Accessing obsolete media -- a permanent solution
- IT TOPICS:Government & Regulation, Hardware, Storage
Marian Prokop raised a good point about archiving on disks. That reminds me of another archiving issue -- lost hardware and drivers.
It generally is hard to find equipment to read 10-year-old media, and very hard to read anything that's 20+ years old. Recreating the needed hardware might be the least of the problems, actually; what's really needed are drivers.
Certainly there are large driver databases on the Web -- DriverGuide looks like a good one, and Webgrid offers links to a bunch of others. But if I were the US Federal Government, I'd like to maintain a database that included sufficient specifications to build hardware and drivers -- the latter on a new operating system -- at any point in the future, should the original technology be lost. It might even be worth keeping a room full of obsolete machines to read old media directly.
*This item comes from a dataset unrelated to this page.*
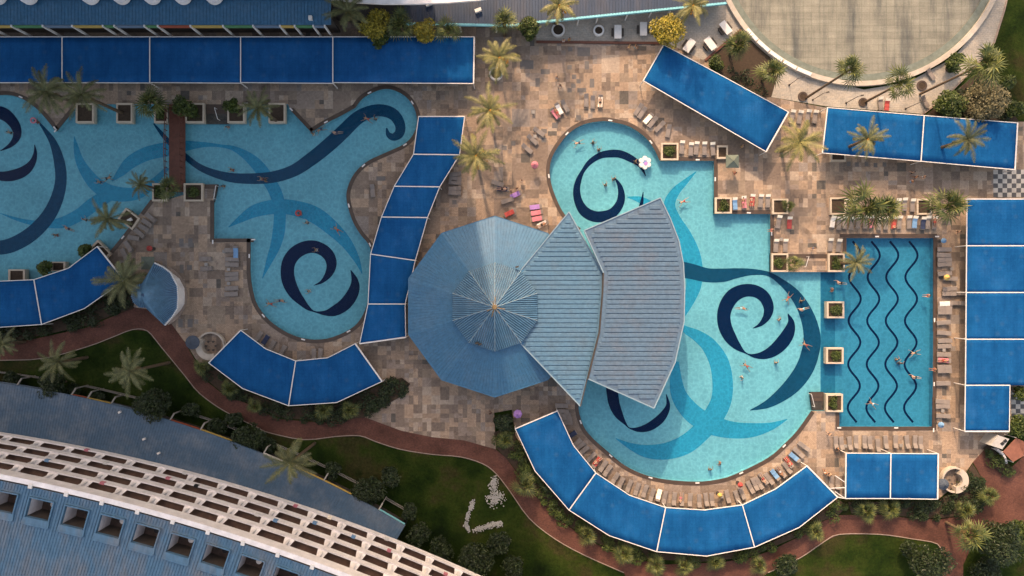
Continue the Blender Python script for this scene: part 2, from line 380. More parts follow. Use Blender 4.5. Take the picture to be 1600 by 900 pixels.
def concrete_disc():
    m, nt, b = new_mat('stained_concrete_floor')
    v = vec_scale(nt, pos(nt), (1.0, .14, 1)); v2 = vec_scale(nt, pos(nt), (.18, 1.1, 1))
    f = noise(nt, .35, 8, v, .65); g = noise(nt, .8, 6, v2, .6); h = noise(nt, 5, 4)
    c = ramp(nt, f, [(.36, (.085,.09,.085)), (.44, (.15,.145,.125)), (.52, (.205,.195,.16)), (.66, (.25,.23,.19))])
    c = mixc(nt, 1.0, c, ramp(nt, g, [(.3, (.75,)*3), (.65, (1.1,)*3)]), 'MULTIPLY')
    br = N(nt, 'ShaderNodeTexBrick'); br.offset = 0; br.inputs['Scale'].default_value = 1
    br.inputs['Brick Width'].default_value = 1.3; br.inputs['Row Height'].default_value = 1.0; br.inputs['Mortar Size'].default_value = .035
    br.inputs['Color1'].default_value = (1, 1, 1, 1); br.inputs['Color2'].default_value = (.88, .88, .88, 1); br.inputs['Mortar'].default_value = (.7, .72, .7, 1)
    nt.links.new(pos(nt), br.inputs['Vector'])
    c = mixc(nt, 1.0, c, br.outputs['Color'], 'MULTIPLY')
    c = mixc(nt, 1.0, c, ramp(nt, h, [(.3, (.85,)*3), (.7, (1.1,)*3)]), 'MULTIPLY')
    nt.links.new(c, b.inputs['Base Color']); b.inputs['Roughness'].default_value = .8
    return m
M['disc'] = concrete_disc()
M['rim'] = simple('weathered_rim', (.40,.34,.29), .8, .25, .8)

# ------------------------------------------------------------ pool outlines (photo pixels at ground level)
def outline(segs, n=6):
    out = []
    for kind, pts in segs:
        q = list(pts) if kind == 'L' else [tuple(p) for p in cr(pts, n)]
        if out and math.hypot(out[-1][0]-q[0][0], out[-1][1]-q[0][1]) < .5: q = q[1:]
        out += q
    if math.hypot(out[0][0]-out[-1][0], out[0][1]-out[-1][1]) < .5: out.pop()
    return out
SEG_A = [('S', [(-130,300),(-110,210),(-50,158),(0,148),(32,153),(60,172),(88,205)]),
 ('L', [(88,205),(116,171),(122,163),(450,163),(454,172),(486,206),(555,168)]),
 ('S', [(555,168),(567,153),(590,141),(610,139),(632,149),(647,168),(652,190),(646,210),(632,225),(607,237),(575,252),(555,270),(544,292),(542,312),(550,342),(562,364),(579,388),(583,430),(575,472),(564,498),(548,514),(520,527),(495,531),(470,528),(445,518),(420,500),(401,475),(393,445),(391,425)]),
 ('L', [(391,425),(391,373),(334,373),(334,290),(262,312),(236,312),(172,393),(150,403),(110,423),(60,440),(0,446)]),
 ('S', [(0,446),(-60,440),(-110,390),(-130,300)])]
SEG_B = [('S', [(1031,251),(1022,232),(1008,214),(985,198),(960,191),(940,189),(912,194),(890,207),(873,227),(861,250),(859,275),(866,303),(882,335),(907,357)]),
 ('L', [(907,357),(893,400),(885,480),(893,560),(905,628)]),
 ('S', [(905,628),(904,642),(912,667),(925,684),(945,702),(980,730),(1025,747),(1082,753),(1120,750),(1150,741),(1200,716),(1228,692),(1247,672),(1268,642)]),
 ('L', [(1268,642),(1286,642),(1286,425),(1204,425),(1204,334),(1116,334),(1116,251)])]
SEG_C = [('L', [(1286,642),(1311,643),(1311,667),(1457,667),(1459,372),(1317,372),(1317,425),(1286,425)])]
OA, OB, OC = outline(SEG_A), outline(SEG_B), outline(SEG_C)
OBC = outline(SEG_B[:3]+[('L', [(1268,642),(1286,642)])]+SEG_C[:1]+[('L', [(1286,425),(1204,425),(1204,334),(1116,334),(1116,251)])])
DEP = -0.9; WZ = -0.12

# ------------------------------------------------------------ ground, deck, paths
R_ = 1500
hA, hBC = PP(OA), PP(OBC)
mb = MB(); mb.sheet([(-R_,-R_,0),(R_,-R_,0),(R_,R_,0),(-R_,R_,0)], -.03, [hA, hBC]); struct('lawn', mb, M['lawn'])
deck = [(-700,-420),(1100,-420),(1100,-60),(1140,45),(1200,80),(1215,105),(1195,150),(1290,168),(1440,179),(1590,190),(2100,190),(2100,660),(1600,662),(1572,680),(1545,697),(1520,722),(1500,752),(1465,781),(1321,779),(1309,777),(1249,823),(1179,854),(1104,868),(1026,861),(952,836),(889,796),(836,735),(805,680),(800,640),(772,645),(775,702),(725,688),(675,683),(627,673),(570,652),(600,633),(640,600),(597,597),(526,629),(451,634),(379,607),(326,567),(318,575),(305,560),(290,535),(262,505),(232,490),(205,478),(196,440),(132,482),(65,507),(0,512),(-700,520)]
mb = MB(); mb.sheet(PP(deck), 0.0, [hA, hBC]); struct('pool_deck', mb, M['deck'])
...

This could also be done in the private sector. An organization -- profit or non-profit -- could be set up to store this information, and issue certifications to disk and tape drive manufacturers once they turn over sufficient information to the archive-keepers. Why would a drive manufacturer turn this information over? Because they'd get certified if the did so, and certain large enteprises wouldn't buy from them (and wouldn't buy hardware that included their drives) if they didn't.
It wouldn't take many large enterprises insisting on archive certification to induce the whole drive industry to play ball. Indeed, the US government alone might well suffice.